◆ **Exercise brief**
The entire listing is to be repeated verbatim.

◆ **Collected data**
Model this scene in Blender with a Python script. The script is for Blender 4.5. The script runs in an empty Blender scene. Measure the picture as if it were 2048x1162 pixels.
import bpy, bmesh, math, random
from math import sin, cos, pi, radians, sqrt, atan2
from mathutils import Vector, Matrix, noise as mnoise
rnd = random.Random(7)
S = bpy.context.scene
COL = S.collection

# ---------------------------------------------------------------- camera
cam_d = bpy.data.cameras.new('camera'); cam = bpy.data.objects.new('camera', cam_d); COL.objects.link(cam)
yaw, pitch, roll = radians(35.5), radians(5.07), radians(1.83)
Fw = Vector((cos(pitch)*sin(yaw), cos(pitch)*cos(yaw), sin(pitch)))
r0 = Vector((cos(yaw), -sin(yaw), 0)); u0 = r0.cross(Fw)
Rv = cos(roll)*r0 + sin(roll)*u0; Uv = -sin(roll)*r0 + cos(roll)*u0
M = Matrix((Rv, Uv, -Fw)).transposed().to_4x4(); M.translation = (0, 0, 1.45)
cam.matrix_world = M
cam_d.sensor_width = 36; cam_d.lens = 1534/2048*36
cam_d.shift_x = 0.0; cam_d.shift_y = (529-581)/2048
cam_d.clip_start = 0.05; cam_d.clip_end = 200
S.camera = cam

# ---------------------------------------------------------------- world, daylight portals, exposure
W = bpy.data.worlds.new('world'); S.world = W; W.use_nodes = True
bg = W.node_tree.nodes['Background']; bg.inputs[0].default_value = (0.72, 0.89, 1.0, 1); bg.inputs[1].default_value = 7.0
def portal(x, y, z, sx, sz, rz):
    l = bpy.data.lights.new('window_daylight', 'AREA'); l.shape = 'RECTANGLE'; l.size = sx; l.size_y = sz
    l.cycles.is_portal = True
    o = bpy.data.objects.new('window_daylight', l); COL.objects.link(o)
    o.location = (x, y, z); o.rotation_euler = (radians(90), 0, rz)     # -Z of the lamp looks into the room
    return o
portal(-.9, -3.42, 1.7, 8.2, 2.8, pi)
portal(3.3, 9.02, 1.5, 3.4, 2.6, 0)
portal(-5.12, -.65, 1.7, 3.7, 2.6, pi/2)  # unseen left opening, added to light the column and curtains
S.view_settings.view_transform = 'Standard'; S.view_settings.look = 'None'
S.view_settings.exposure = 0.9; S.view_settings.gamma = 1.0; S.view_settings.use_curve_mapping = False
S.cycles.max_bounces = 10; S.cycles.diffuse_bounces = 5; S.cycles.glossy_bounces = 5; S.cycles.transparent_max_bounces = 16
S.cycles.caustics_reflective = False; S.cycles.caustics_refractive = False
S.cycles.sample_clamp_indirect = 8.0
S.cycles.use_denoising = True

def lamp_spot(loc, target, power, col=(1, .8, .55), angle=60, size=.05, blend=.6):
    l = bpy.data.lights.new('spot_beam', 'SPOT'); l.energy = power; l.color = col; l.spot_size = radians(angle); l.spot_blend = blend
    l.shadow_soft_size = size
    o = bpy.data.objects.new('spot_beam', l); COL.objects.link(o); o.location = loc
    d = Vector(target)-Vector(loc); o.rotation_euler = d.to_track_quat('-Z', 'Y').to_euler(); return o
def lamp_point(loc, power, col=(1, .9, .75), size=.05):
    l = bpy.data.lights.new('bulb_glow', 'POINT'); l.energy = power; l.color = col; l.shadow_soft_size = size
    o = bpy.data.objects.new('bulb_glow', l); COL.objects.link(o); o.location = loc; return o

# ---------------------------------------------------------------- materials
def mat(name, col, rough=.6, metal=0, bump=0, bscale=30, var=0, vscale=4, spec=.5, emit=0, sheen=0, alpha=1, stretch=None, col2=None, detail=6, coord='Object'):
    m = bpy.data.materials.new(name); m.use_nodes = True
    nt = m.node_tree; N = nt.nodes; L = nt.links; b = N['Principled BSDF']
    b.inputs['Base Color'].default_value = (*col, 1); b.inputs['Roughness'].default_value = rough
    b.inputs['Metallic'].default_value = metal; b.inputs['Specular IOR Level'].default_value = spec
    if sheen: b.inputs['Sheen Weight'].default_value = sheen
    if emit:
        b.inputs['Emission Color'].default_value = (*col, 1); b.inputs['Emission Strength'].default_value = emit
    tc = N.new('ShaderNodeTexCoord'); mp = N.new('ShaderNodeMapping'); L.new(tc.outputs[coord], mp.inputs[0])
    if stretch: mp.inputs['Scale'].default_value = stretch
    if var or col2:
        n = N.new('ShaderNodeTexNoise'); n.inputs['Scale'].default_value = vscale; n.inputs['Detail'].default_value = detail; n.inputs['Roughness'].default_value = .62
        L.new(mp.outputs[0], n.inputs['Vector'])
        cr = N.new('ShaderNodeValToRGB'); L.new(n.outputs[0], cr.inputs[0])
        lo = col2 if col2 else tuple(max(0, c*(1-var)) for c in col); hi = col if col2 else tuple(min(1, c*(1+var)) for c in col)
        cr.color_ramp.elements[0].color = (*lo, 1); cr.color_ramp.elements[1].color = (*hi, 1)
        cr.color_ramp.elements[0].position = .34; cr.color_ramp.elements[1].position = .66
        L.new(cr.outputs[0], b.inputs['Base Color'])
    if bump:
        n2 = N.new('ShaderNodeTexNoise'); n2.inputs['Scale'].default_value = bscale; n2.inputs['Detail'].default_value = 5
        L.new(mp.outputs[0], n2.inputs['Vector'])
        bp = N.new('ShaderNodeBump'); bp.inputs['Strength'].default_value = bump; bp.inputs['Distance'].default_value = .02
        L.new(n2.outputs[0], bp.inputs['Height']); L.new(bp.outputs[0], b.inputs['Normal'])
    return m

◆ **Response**
Model this scene in Blender with a Python script. The script is for Blender 4.5. The script runs in an empty Blender scene. Measure the picture as if it were 2048x1162 pixels.
import bpy, bmesh, math, random
from math import sin, cos, pi, radians, sqrt, atan2
from mathutils import Vector, Matrix, noise as mnoise
rnd = random.Random(7)
S = bpy.context.scene
COL = S.collection

# ---------------------------------------------------------------- camera
cam_d = bpy.data.cameras.new('camera'); cam = bpy.data.objects.new('camera', cam_d); COL.objects.link(cam)
yaw, pitch, roll = radians(35.5), radians(5.07), radians(1.83)
Fw = Vector((cos(pitch)*sin(yaw), cos(pitch)*cos(yaw), sin(pitch)))
r0 = Vector((cos(yaw), -sin(yaw), 0)); u0 = r0.cross(Fw)
Rv = cos(roll)*r0 + sin(roll)*u0; Uv = -sin(roll)*r0 + cos(roll)*u0
M = Matrix((Rv, Uv, -Fw)).transposed().to_4x4(); M.translation = (0, 0, 1.45)
cam.matrix_world = M
cam_d.sensor_width = 36; cam_d.lens = 1534/2048*36
cam_d.shift_x = 0.0; cam_d.shift_y = (529-581)/2048
cam_d.clip_start = 0.05; cam_d.clip_end = 200
S.camera = cam

# ---------------------------------------------------------------- world, daylight portals, exposure
W = bpy.data.worlds.new('world'); S.world = W; W.use_nodes = True
bg = W.node_tree.nodes['Background']; bg.inputs[0].default_value = (0.72, 0.89, 1.0, 1); bg.inputs[1].default_value = 7.0
def portal(x, y, z, sx, sz, rz):
    l = bpy.data.lights.new('window_daylight', 'AREA'); l.shape = 'RECTANGLE'; l.size = sx; l.size_y = sz
    l.cycles.is_portal = True
    o = bpy.data.objects.new('window_daylight', l); COL.objects.link(o)
    o.location = (x, y, z); o.rotation_euler = (radians(90), 0, rz)     # -Z of the lamp looks into the room
    return o
portal(-.9, -3.42, 1.7, 8.2, 2.8, pi)
portal(3.3, 9.02, 1.5, 3.4, 2.6, 0)
portal(-5.12, -.65, 1.7, 3.7, 2.6, pi/2)  # unseen left opening, added to light the column and curtains
S.view_settings.view_transform = 'Standard'; S.view_settings.look = 'None'
S.view_settings.exposure = 0.9; S.view_settings.gamma = 1.0; S.view_settings.use_curve_mapping = False
S.cycles.max_bounces = 10; S.cycles.diffuse_bounces = 5; S.cycles.glossy_bounces = 5; S.cycles.transparent_max_bounces = 16
S.cycles.caustics_reflective = False; S.cycles.caustics_refractive = False
S.cycles.sample_clamp_indirect = 8.0
S.cycles.use_denoising = True

def lamp_spot(loc, target, power, col=(1, .8, .55), angle=60, size=.05, blend=.6):
    l = bpy.data.lights.new('spot_beam', 'SPOT'); l.energy = power; l.color = col; l.spot_size = radians(angle); l.spot_blend = blend
    l.shadow_soft_size = size
    o = bpy.data.objects.new('spot_beam', l); COL.objects.link(o); o.location = loc
    d = Vector(target)-Vector(loc); o.rotation_euler = d.to_track_quat('-Z', 'Y').to_euler(); return o
def lamp_point(loc, power, col=(1, .9, .75), size=.05):
    l = bpy.data.lights.new('bulb_glow', 'POINT'); l.energy = power; l.color = col; l.shadow_soft_size = size
    o = bpy.data.objects.new('bulb_glow', l); COL.objects.link(o); o.location = loc; return o

# ---------------------------------------------------------------- materials
def mat(name, col, rough=.6, metal=0, bump=0, bscale=30, var=0, vscale=4, spec=.5, emit=0, sheen=0, alpha=1, stretch=None, col2=None, detail=6, coord='Object'):
    m = bpy.data.materials.new(name); m.use_nodes = True
    nt = m.node_tree; N = nt.nodes; L = nt.links; b = N['Principled BSDF']
    b.inputs['Base Color'].default_value = (*col, 1); b.inputs['Roughness'].default_value = rough
    b.inputs['Metallic'].default_value = metal; b.inputs['Specular IOR Level'].default_value = spec
    if sheen: b.inputs['Sheen Weight'].default_value = sheen
    if emit:
        b.inputs['Emission Color'].default_value = (*col, 1); b.inputs['Emission Strength'].default_value = emit
    tc = N.new('ShaderNodeTexCoord'); mp = N.new('ShaderNodeMapping'); L.new(tc.outputs[coord], mp.inputs[0])
    if stretch: mp.inputs['Scale'].default_value = stretch
    if var or col2:
        n = N.new('ShaderNodeTexNoise'); n.inputs['Scale'].default_value = vscale; n.inputs['Detail'].default_value = detail; n.inputs['Roughness'].default_value = .62
        L.new(mp.outputs[0], n.inputs['Vector'])
        cr = N.new('ShaderNodeValToRGB'); L.new(n.outputs[0], cr.inputs[0])
        lo = col2 if col2 else tuple(max(0, c*(1-var)) for c in col); hi = col if col2 else tuple(min(1, c*(1+var)) for c in col)
        cr.color_ramp.elements[0].color = (*lo, 1); cr.color_ramp.elements[1].color = (*hi, 1)
        cr.color_ramp.elements[0].position = .34; cr.color_ramp.elements[1].position = .66
        L.new(cr.outputs[0], b.inputs['Base Color'])
    if bump:
        n2 = N.new('ShaderNodeTexNoise'); n2.inputs['Scale'].default_value = bscale; n2.inputs['Detail'].default_value = 5
        L.new(mp.outputs[0], n2.inputs['Vector'])
        bp = N.new('ShaderNodeBump'); bp.inputs['Strength'].default_value = bump; bp.inputs['Distance'].default_value = .02
        L.new(n2.outputs[0], bp.inputs['Height']); L.new(bp.outputs[0], b.inputs['Normal'])
    return m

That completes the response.